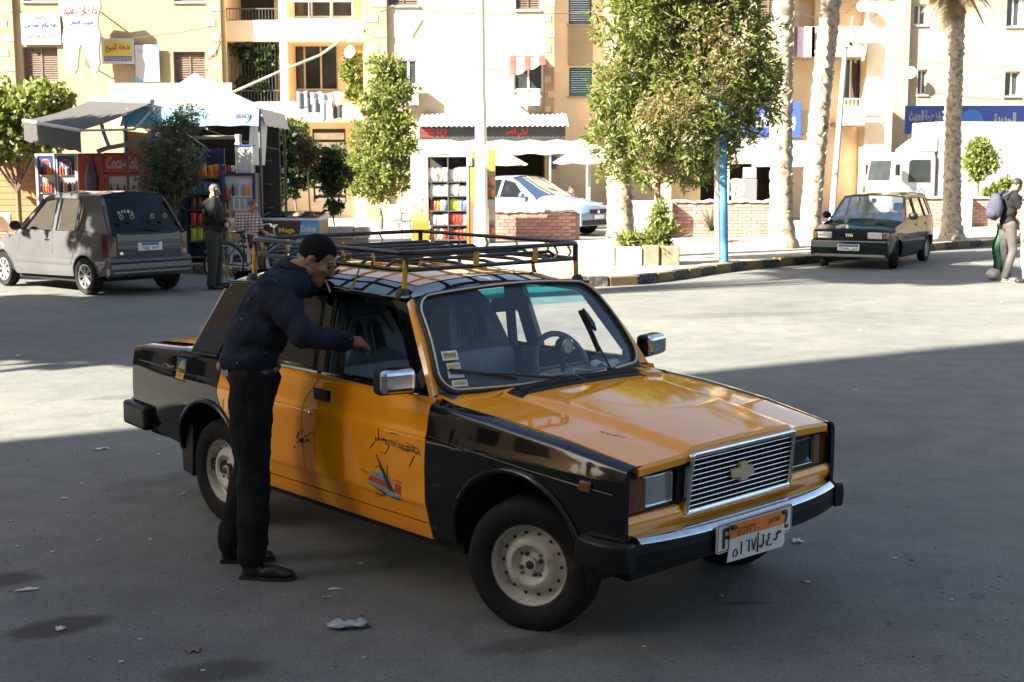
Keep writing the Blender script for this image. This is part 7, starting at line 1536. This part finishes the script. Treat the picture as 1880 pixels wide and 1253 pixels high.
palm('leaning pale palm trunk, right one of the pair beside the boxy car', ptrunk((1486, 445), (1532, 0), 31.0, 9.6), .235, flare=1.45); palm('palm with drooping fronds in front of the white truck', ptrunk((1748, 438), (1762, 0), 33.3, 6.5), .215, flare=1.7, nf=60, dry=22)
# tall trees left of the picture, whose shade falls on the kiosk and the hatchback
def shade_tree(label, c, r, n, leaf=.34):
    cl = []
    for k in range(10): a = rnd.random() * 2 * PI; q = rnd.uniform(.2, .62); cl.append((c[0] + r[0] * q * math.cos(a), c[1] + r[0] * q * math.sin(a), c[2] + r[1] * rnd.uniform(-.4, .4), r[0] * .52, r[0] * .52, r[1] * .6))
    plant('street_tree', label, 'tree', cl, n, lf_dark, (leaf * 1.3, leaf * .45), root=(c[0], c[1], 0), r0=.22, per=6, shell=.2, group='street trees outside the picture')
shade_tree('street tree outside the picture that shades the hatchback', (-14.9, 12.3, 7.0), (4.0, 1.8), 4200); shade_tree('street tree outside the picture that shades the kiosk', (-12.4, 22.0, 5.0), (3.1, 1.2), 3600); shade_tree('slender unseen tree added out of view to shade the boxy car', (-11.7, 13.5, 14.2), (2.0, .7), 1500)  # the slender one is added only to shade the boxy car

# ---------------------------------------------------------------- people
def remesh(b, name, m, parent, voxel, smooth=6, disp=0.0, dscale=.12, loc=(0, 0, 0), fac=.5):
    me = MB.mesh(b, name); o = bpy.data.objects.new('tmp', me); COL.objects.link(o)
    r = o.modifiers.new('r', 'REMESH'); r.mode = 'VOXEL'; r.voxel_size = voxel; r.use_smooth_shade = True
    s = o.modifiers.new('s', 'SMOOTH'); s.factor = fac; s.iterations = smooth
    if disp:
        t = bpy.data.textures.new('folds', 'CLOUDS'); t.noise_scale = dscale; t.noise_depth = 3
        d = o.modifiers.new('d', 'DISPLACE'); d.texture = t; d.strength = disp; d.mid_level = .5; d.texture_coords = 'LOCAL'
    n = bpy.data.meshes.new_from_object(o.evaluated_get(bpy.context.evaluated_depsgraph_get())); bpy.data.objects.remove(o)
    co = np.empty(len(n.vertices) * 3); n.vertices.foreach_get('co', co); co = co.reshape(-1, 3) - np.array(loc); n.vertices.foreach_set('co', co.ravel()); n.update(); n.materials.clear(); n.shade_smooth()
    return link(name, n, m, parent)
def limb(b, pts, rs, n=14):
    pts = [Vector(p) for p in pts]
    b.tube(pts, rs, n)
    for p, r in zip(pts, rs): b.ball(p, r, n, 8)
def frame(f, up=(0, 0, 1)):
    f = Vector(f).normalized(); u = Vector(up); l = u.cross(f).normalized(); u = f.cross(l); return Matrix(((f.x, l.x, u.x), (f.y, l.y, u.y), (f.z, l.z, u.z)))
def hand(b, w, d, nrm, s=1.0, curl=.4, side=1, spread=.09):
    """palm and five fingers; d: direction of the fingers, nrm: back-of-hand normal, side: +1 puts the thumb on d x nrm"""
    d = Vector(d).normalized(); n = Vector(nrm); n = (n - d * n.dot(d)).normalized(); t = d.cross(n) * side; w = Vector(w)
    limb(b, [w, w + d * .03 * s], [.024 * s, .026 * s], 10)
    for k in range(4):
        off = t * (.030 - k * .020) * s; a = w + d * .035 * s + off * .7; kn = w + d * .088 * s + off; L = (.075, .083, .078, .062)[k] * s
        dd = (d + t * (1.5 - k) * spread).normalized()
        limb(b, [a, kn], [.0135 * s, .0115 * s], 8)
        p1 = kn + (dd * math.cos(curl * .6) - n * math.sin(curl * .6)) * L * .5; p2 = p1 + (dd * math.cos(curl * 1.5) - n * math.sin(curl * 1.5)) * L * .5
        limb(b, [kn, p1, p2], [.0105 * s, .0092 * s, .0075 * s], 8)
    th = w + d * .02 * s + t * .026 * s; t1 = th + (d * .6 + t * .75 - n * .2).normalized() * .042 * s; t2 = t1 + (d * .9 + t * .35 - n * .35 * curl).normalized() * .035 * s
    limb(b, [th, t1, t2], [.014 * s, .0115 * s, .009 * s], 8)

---

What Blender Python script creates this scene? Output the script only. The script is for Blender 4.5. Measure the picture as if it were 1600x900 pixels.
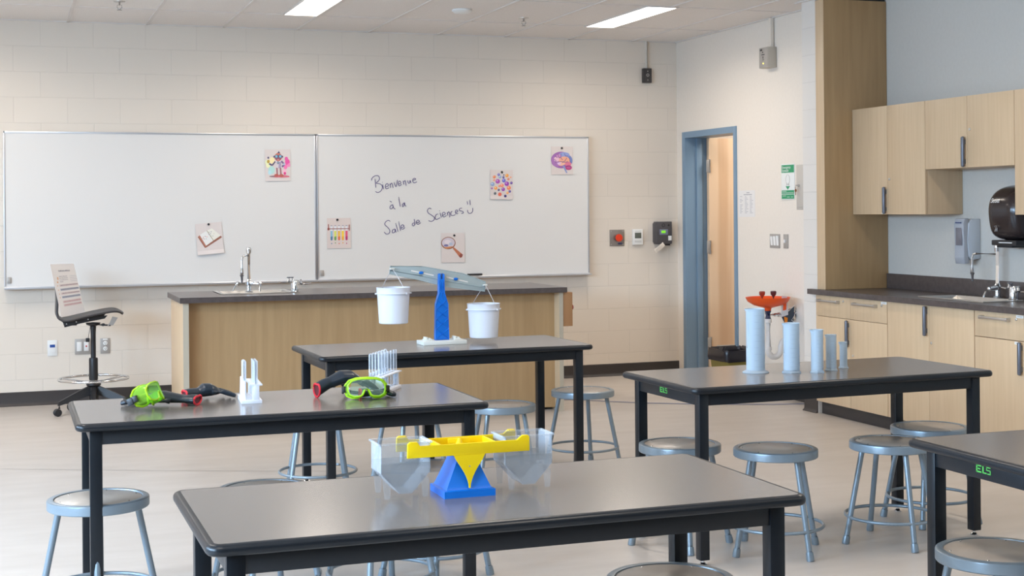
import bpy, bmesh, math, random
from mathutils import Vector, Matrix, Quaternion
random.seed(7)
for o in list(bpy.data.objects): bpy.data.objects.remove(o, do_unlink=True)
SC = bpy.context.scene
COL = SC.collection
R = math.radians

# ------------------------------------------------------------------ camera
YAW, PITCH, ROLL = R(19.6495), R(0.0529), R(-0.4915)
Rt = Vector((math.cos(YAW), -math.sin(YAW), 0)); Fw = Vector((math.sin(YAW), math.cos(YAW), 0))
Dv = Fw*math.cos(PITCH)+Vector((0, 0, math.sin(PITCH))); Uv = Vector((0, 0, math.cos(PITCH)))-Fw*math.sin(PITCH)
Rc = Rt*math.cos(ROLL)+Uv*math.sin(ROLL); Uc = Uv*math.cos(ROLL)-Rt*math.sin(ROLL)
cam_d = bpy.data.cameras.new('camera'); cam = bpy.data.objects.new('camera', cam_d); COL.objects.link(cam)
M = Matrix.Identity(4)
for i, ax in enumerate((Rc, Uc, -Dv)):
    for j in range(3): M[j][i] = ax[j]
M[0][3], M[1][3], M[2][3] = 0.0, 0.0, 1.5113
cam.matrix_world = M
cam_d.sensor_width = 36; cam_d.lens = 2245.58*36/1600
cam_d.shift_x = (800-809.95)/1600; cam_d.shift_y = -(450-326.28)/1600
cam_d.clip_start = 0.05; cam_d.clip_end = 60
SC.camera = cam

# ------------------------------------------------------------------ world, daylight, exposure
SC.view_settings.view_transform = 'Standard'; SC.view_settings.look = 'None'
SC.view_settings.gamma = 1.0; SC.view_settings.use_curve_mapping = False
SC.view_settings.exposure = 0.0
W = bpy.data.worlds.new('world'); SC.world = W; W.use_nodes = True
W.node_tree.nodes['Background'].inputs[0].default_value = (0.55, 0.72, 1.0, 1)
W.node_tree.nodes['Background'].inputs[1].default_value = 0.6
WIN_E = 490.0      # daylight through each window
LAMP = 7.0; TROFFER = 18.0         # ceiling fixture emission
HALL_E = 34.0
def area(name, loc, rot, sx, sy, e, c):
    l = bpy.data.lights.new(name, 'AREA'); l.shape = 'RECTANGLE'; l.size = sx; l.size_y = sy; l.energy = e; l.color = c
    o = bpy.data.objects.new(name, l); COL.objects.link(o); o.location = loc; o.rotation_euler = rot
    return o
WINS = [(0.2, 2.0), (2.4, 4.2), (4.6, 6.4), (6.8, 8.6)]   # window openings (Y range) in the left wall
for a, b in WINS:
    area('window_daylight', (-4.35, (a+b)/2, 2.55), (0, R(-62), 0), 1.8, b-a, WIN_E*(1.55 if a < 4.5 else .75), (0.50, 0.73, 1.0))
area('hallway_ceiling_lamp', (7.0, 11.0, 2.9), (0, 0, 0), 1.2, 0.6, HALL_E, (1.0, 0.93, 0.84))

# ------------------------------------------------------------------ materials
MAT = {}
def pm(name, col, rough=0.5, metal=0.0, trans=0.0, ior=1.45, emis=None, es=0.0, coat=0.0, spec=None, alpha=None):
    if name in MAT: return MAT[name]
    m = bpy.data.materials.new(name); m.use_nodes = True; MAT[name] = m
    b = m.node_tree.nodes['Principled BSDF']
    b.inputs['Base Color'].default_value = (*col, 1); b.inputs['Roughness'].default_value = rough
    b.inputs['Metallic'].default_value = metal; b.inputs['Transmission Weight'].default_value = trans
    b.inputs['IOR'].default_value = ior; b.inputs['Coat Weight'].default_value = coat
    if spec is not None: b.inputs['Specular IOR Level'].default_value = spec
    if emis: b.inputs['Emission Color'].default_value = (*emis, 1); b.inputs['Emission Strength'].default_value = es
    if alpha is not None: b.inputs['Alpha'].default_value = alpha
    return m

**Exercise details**
Could you quote, word for word, only the lines from the one containing "What Blender Python" through the one containing "R = math.radians", both included, and leave out any pictures?

**Output of the task**
What Blender Python script creates this scene? Output the script only. The script is for Blender 4.5. Measure the picture as if it were 1600x900 pixels.
import bpy, bmesh, math, random
from mathutils import Vector, Matrix, Quaternion
random.seed(7)
for o in list(bpy.data.objects): bpy.data.objects.remove(o, do_unlink=True)
SC = bpy.context.scene
COL = SC.collection
R = math.radians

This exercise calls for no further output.